Hale noted that the Lebanese army must remain the implementing force, but Washington can be more engaged, not only through equipment and aid, but also by providing advice and more active intelligence support.

He said strong person-to-person ties between the US and Lebanese militaries could help build confidence and motivation among Lebanese personnel to carry out their duties.

Reform, sanctions in focus

Economic reform is also high on the agenda.

Congressional sources said failure to advance banking reforms creates “a major loophole” that allows Hezbollah to maintain its influence.

“We are in a vicious cycle.

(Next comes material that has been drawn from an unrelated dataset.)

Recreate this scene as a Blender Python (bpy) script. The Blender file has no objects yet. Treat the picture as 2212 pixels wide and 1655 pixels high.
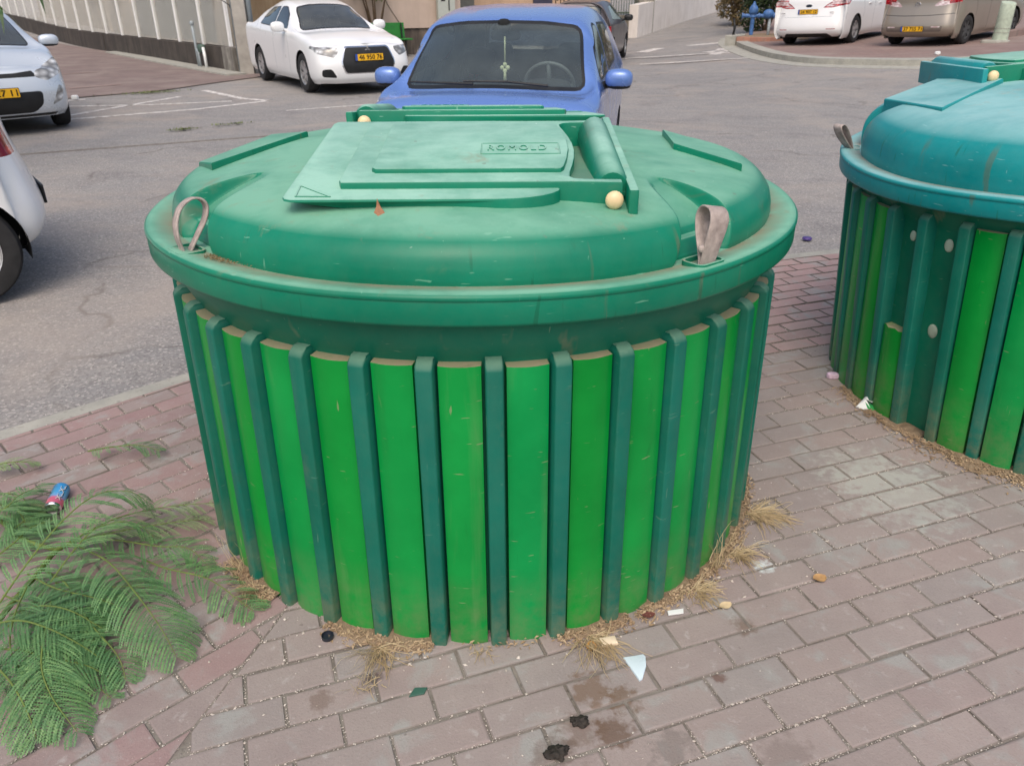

If Lebanon’s political class is not prepared to turn words into action, why should we continue to bail it out?” the sources said.

They added that lawmakers are watching Parliament Speaker Nabih Berri, warning that sanctions against reform obstructers remain possible.

Aid under review

As Congress sets defense spending priorities, some lawmakers are moving to translate their stance into amendments to final bills.

Since 2006, the United States has provided more than $2.5 billion in military aid to Lebanon to bolster border security, counterterrorism, and the army as a state institution.

Under Trump’s second administration, more than $117 million announced in January 2025 is aimed at helping the army maintain the ceasefire with Israel and implement UN Security Council Resolution 1701.

In October 2025, Washington approved $230 million in security assistance, including $190 million for the army and $40 million for internal security forces, following a separate $14.2 million package announced in September to boost the army’s ability to dismantle weapons stockpiles and infrastructure of non-state actors, including Iran-backed Hezbollah.